A participação de Guinga em "Tum Tum" é um must. Madame Lee, sabiamente, escreveu versos que completam e que ressoam na música, sem ter de dizer necessariamente alguma coisa. Abriu espaço para o mestre e seu violão de veludo, ressaltando a melodia que é de uma doçura quase lúdica.

"Homem Vinho" é um poema; composto em uma de suas fases de maior inspiração: "Homem vinho / O tempo te lapida... Tua fina estampa / De Sampa o mais completo tradutor... Sangue de bamba / Pano pra manga... Carma de mestre / Cabra da peste... Leitmotiv como ninguém." Sem (ou por) querer, Rita fala também de si mesma.

"Santa Rita de Sampa" — a música — é a cara da autora; e não é. É como ver Villalobos e Pelé, falando de si mesmos na terceira pessoa do singular. Dos malucos sois, ó Rita, realmente, a beleza. Pelo que percebi, não participas do coro de admiradores da Paglia — interessante como fenômeno; nem tanto pelo que diz. "Desvairada da Paulicéia" (na letra) alude a Mário de Andrade, antecipando toda essa história de cartas reveladoras — que o trouxe de volta à ribalta. Já o instrumental, entre pesado e baladeiro, segue em equilíbrio — harmonioso, e inatingível para os não veteranos do Rock.

"Fruta Madura" canta o amor soberano, que a tudo supera e que para o além atravessa. É a lição dos Lee de Carvalho em tão difícil matéria: relacionamento humano. Tem também o seu quê de clássico ritalístico; bem ao estilo do memorável álbum "Lança Perfume".

"Obrigado Não" é a voz da experiência falando; é a reflexão sobre o que foi e o que será do/no Brasil. E é, por que não dizer, uma tremenda de uma festa. Energia bruta, sinceridade mordaz.

"Longe Daqui, Aqui Mesmo" traz o frescor dos dias de sol e de céu azulzinho. Tem em si a leveza e o colorido das coisas naturais; faz apologia à insuperável interação homem/natureza, muito antes da tecnologia, do urbanismo, da modernidade e da artificialidade — e muito depois também. A percursão e o "autoharp" dão-lhe o tom e o brilho. Parece ser, de algum modo, aparentada de "Pega Rapaz".

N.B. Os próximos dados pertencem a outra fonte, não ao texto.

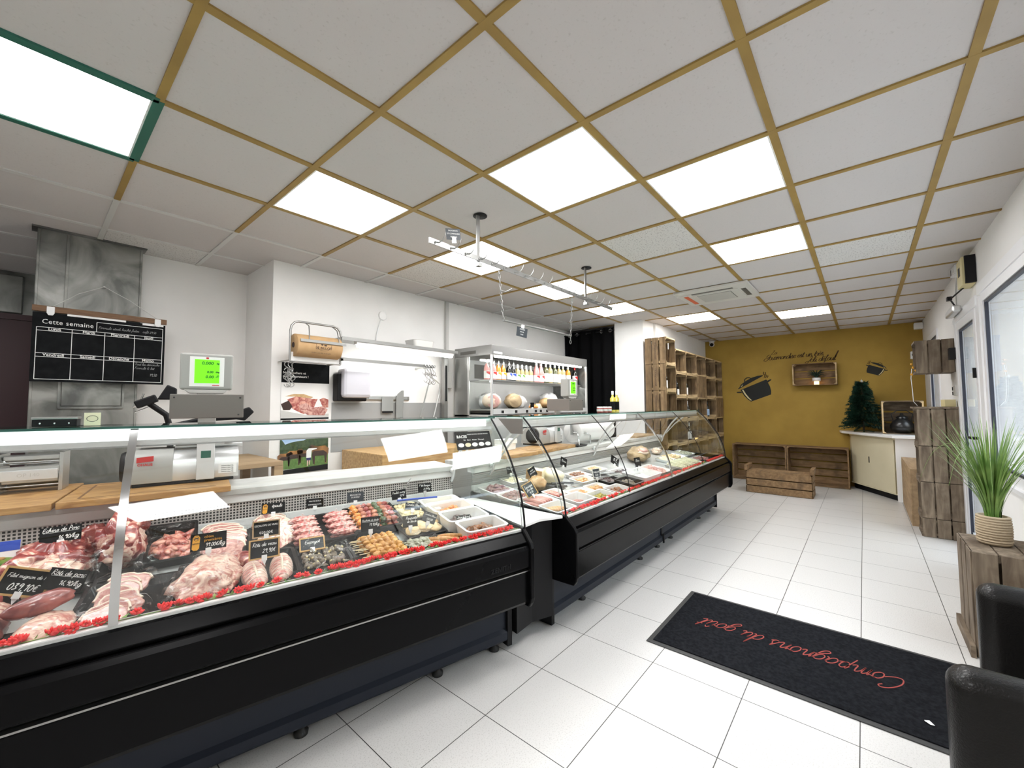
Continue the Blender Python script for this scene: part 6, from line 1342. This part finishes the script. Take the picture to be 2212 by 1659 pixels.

"Ando Jururu" é, da mesma maneira que "Homem Vinho", uma homenagem ao contrário: a homenageada de outrora rende homenagem àqueles que a homenagearam naquele então. Assim como "Homem Vinho" se refere a Caetano, que se refere a Rita em "Sampa", "Ando Jururu" remete ao rock dos Raimundos, que remete à rebeldia explosiva e descabida dos legendários Mutantes. A letra prega a simplicidade despojada, punk — que aposta no lema do it yourself, e não em background ou know-how. Existe algo mais verdadeiro, no cerne do Rock’n’roll, do que "shoobeedodaudau"?

"Jardim de Allah" é mais um jogo de palavras do que uma música, convencionalmente falando. Volta a impagável Rita de "Se o rosto da Elisabeth Arden, o que é que a Helena Rubenstein a ver com isso?" Descubra por si só o duplo sentido (às vezes não tão evidente) de: "Dízimo com quem andas / E eu te direi quem és", "A César o que é de Deus / Adeus mundo cruel", "Mata Hare Krishma espionando / Testemunhas de Yemanjá", "Haja Guerra Santa para tanta paz" e por aí vai... E o refrão? Alude à castradora Bobbit? ("Dalila cortou os cabelos do pau de Sansão.")

De "Dona Doida" é difícil separar o caráter televisivo, global, até porque Dona Rita flertou (e continua flertando) com o gênero melhor do que ninguém. Seus temas de novela, à diferença do que geralmente acontece, não se esgotam com o fim da trama. Permanecem atuais, modernos. O embalo circense e a mneumônica de "sete e sete são cartoze, com mais sete vinte e um" estão impregnados de infância e dos tempos de colégio.

"Menino de Braçanã" começa e segue com a habílissima levada de Roberto de Carvalho. Reside aí a inventividade da dupla: Roberto dosa as cordas de acordo com a necessidade de Rita, e Rita, por sua vez, espalha a voz conforme lhe permite a viola de Roberto. É inegável o clima de adeus, que permeia a canção "É tarde, já vou indo... Se eu demoro, mamãezinha tá a me esperar..." A isto sobrepõe-se a imagem da moça ingênua (nostalgia de Rita, que nunca o foi e) que, partindo, diz: "Tá doido moço, num faço isso não... ando com Jesus Cristo no meu coração."

Quem carrega consigo tais doses de fertilidade e de vitalidade não teme mesmo a escuridão.

Bendita Rita, um brinde à vossa luz!